The revised Appendix-23 prescribes a format in which the consumption details must be certified by an independent chartered accountant or cost accountant.
 
Also, wherever any unutilised duty free material has been used for further production and exports or any duty has been paid on the unutilised material, the advance license holder must record the details in the register and also submit documentary evidence to the effect to the licensing authority.
 
The provisions relating to maintenance of consumptions register has been around since the introduction of actual user condition against import licenses. Most importers, however, never maintained the records in the prescribed format because it is not very practical to do so.
 
For example, a manufacturer of chemicals may be using the same storage tank to receive certain raw materials, whether duty paid or duty free.

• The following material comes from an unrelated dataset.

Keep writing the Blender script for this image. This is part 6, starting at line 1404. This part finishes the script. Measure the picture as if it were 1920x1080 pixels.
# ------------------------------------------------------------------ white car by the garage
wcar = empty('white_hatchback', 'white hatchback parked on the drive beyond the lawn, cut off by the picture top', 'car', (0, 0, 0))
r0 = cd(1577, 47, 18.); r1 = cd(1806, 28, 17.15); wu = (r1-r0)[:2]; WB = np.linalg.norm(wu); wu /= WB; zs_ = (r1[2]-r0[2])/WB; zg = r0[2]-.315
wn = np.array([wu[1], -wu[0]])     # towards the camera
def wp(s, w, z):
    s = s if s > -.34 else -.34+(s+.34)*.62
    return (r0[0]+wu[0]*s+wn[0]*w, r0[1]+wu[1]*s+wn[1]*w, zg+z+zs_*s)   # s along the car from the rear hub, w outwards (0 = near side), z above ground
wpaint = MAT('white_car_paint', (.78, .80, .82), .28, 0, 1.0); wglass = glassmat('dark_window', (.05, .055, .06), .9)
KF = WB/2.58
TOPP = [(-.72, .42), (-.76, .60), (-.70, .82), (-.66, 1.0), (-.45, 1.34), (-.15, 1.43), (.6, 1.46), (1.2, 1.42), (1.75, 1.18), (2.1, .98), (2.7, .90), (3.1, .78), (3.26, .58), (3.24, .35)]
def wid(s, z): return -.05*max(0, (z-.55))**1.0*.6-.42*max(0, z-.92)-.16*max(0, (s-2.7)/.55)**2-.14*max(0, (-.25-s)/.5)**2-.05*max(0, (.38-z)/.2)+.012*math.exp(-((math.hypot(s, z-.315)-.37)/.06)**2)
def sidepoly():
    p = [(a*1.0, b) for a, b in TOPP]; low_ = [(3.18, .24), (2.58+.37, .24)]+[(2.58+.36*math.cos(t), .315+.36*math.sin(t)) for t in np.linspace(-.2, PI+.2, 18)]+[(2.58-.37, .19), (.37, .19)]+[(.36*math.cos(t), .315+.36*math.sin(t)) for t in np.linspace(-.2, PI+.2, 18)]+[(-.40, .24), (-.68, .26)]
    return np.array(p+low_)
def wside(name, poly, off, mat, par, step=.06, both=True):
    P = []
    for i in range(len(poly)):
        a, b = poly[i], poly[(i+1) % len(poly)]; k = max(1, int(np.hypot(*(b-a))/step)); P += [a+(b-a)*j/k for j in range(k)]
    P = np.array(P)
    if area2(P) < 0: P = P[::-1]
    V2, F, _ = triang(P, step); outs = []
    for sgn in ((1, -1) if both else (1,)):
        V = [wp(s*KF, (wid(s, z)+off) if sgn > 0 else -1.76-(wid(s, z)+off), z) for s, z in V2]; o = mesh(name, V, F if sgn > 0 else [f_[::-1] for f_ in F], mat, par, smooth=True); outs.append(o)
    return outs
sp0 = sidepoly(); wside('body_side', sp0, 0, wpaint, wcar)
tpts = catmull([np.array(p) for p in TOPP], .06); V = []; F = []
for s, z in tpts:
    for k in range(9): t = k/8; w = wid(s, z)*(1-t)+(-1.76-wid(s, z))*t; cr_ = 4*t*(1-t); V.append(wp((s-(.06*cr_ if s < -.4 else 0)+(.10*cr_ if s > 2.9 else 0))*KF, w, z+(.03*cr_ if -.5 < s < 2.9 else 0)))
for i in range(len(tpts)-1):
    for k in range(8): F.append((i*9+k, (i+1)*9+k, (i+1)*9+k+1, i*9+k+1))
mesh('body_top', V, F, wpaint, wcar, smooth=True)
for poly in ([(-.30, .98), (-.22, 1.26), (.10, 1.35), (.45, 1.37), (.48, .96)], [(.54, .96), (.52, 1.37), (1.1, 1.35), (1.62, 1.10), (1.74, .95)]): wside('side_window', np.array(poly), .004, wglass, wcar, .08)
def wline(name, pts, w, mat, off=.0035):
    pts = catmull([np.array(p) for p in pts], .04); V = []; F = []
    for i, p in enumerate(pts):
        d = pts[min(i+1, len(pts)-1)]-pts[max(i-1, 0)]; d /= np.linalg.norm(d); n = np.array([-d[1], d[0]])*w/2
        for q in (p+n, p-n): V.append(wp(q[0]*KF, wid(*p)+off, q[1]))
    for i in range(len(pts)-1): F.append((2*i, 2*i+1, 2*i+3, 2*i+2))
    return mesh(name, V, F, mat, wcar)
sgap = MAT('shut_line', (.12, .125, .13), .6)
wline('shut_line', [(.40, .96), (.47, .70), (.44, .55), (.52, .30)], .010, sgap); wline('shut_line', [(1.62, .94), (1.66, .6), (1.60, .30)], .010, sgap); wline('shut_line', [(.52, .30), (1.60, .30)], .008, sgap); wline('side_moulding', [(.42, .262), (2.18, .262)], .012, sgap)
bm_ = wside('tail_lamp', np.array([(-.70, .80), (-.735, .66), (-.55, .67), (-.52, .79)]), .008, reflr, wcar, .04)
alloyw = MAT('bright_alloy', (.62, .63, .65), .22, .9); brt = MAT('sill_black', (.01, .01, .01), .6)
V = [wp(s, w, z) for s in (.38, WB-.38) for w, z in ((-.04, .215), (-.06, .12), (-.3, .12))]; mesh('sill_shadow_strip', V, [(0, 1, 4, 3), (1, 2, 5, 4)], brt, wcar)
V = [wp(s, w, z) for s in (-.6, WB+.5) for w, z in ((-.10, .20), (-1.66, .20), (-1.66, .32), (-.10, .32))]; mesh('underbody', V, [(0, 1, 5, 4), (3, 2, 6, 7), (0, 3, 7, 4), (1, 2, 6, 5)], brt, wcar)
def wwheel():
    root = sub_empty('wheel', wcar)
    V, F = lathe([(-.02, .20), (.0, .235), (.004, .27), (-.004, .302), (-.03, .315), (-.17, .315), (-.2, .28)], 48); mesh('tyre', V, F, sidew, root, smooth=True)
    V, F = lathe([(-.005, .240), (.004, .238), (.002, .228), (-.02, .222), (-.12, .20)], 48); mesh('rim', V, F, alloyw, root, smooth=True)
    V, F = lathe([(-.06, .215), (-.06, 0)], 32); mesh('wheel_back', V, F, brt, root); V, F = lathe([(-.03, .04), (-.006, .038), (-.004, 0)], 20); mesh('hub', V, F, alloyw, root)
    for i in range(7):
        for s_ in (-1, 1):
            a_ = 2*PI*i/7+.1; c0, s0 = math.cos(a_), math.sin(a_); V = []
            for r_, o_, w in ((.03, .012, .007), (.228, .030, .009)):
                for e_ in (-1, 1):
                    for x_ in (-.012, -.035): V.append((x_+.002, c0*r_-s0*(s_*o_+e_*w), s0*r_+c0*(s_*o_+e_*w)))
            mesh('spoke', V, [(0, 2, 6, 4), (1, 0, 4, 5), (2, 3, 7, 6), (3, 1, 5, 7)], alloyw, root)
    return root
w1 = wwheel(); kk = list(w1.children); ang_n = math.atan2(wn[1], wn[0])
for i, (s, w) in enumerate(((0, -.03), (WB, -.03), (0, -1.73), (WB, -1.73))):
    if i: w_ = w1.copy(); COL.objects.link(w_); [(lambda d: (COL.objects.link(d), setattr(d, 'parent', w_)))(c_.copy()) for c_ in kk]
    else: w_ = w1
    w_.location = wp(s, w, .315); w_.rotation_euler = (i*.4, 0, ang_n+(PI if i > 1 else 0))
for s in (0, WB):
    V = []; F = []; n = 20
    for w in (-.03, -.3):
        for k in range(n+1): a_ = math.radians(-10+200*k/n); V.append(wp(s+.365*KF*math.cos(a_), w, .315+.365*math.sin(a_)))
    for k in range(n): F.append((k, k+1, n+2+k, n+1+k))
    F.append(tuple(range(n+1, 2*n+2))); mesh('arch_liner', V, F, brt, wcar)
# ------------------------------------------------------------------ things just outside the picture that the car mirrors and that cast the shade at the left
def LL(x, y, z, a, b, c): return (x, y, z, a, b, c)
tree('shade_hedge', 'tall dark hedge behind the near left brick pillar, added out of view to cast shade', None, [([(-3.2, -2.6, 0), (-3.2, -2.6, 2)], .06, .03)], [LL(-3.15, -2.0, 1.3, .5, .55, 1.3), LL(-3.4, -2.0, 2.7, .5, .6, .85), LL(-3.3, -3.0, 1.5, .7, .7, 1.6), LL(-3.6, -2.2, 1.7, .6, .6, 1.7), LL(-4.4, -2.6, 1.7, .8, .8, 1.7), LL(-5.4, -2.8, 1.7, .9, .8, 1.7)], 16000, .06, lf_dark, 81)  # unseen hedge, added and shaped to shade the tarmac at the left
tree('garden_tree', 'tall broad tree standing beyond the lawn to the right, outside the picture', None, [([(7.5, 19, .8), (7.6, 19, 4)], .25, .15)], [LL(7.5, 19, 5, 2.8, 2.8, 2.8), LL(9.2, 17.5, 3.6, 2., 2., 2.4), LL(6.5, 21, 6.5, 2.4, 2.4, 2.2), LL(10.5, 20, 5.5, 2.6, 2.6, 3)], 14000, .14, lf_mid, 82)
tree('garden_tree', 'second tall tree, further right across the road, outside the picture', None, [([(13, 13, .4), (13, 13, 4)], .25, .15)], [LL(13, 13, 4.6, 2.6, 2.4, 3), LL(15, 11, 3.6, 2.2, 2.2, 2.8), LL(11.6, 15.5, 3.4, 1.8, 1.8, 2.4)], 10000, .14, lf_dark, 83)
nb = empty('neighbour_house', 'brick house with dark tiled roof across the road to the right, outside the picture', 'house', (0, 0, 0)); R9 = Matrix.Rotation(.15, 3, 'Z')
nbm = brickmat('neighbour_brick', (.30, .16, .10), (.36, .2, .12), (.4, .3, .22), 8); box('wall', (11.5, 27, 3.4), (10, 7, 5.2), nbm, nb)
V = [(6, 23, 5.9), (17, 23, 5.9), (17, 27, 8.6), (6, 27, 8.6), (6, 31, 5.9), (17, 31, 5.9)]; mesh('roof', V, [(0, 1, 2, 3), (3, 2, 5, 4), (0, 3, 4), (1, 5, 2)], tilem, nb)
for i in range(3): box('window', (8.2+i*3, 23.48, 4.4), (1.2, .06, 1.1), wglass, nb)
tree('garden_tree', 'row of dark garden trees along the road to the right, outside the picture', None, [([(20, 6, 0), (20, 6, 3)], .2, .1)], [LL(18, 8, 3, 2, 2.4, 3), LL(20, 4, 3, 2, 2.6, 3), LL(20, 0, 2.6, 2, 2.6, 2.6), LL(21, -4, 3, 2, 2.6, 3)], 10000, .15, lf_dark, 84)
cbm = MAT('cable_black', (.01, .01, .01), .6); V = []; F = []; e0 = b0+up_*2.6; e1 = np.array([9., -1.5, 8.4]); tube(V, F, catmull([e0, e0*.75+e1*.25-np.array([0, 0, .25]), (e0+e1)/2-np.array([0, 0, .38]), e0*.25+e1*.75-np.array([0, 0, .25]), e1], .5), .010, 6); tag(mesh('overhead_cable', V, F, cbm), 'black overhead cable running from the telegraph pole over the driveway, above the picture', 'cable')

Till recently, the licensing authorities also never bothered about the registers, so long as the advance license holder fulfilled his export obligation.
 
The DGFT, however, has been receiving complaints that under advance license much more quantities of raw materials enjoy duty exemption than what is actually required for export production and that way, an implicit subsidy is built into the scheme.
 
In response to the complaints, the DGFT reviewed the Standard Input Output Norms (SION) for a number of products recently and in fact, withdrew or revised the SION for quite a few products. The decision to monitor the proper end use of duty free raw materials is also a response to such complaints.
 
Advance license holders, however, say that they have modernised their manufacturing processes and increased their efficiency and that is howthey end up consuming less quantity of raw materials than what the SION permits and so, the benefits of such efficiencies should not be taken away.
 
The immediate relief for the advance license holders is that they need not submit extracts from the consumption registers at the time of seeking export obligation discharge certificates from the licensing authorities.
 
To that extent they can redeem their bonds more quickly. Also, they need not maintain records of each issue or receipt but only give a consolidated statement every year and that too only for licenses redeemed in the previous year.